Malgré cela, et bien que le mariage religieux n'aie pas d'incidence sur le statut des futurs enfants, les Juifs, même peu pratiquants, restent attachés à la célébration du mariage religieux juif. Comme les autres cérémonies du cycle de la vie, le caractère juif du mariage est nécessaire pour donner tout son sens à l'événement, un sens qui reste donc incomplet lorsqu'il se limite au seul mariage civil. Je pense qu'un des éléments importants du mariage juif, et tel que représenté par la chouppah qui symbolise la  maison et le foyer, est l'engagement de la transmission. Le foyer est le lieu de la transmission d'une génération à une autre, de la transmission de notre héritage, l'Alliance, brit, conclue par l'Eternel avec nos pères Abraham, Isaac et Jacob et nos mères, Sarah, Rébecca, Rachel et Léa, puis transmise à tous les enfants d'Israël. En se mariant sous la chouppah le nouveau couple s'engage à transmettre cette Alliance, et à perpétuer la célébration des événements du cycle de la vie.
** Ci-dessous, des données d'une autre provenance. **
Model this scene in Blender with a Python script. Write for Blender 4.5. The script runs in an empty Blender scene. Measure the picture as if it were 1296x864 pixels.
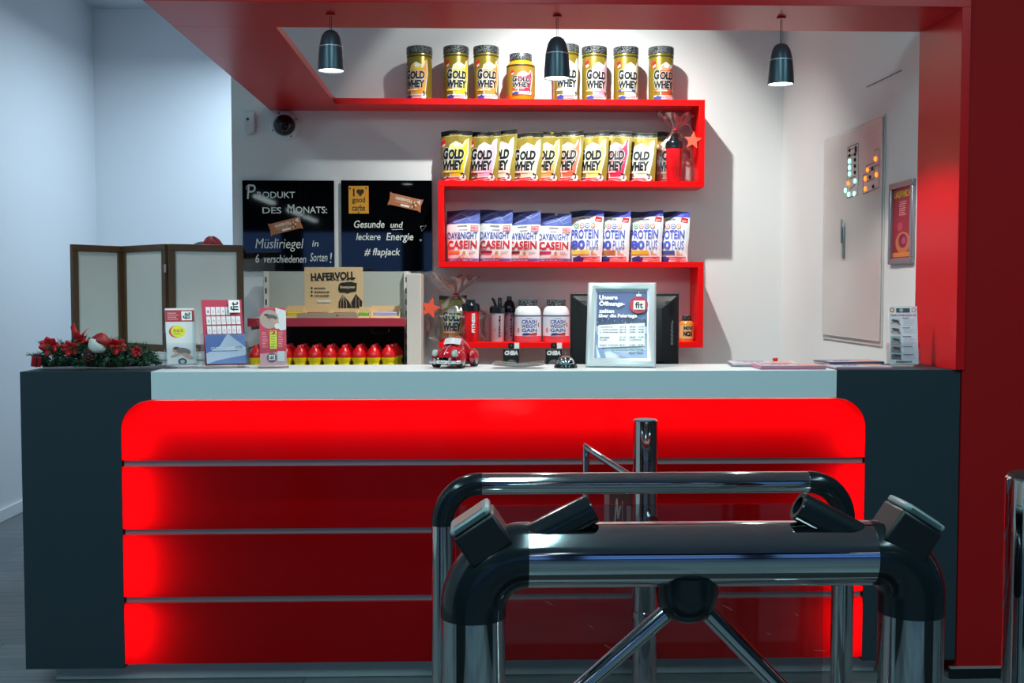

Toutes ces cérémonies balisent nos vies et celles de nos enfants. Elles ne sont pas des passages obligés que nous devons respecter simplement parce c'est ce que les Juifs font ou parce qu'elles conditionnent notre statut de Juif, elles sont au contraire le fruit de notre judéité, l'affirmation de notre appartenance à Israël et de notre célébration de l'Alliance. Ces cérémonies nous insèrent dans la continuité de la vie juive. Nous remarquons souvent que le Judaïsme affecte les actes les plus quotidiens de la vie. La table en est un bon exemple, à plus forte raison ces cérémonies nous permettent de réitérer notre attachement à notre tradition aux grands moments de notre existence.

D'avance je vous souhaite de très nombreux Mazal Tov.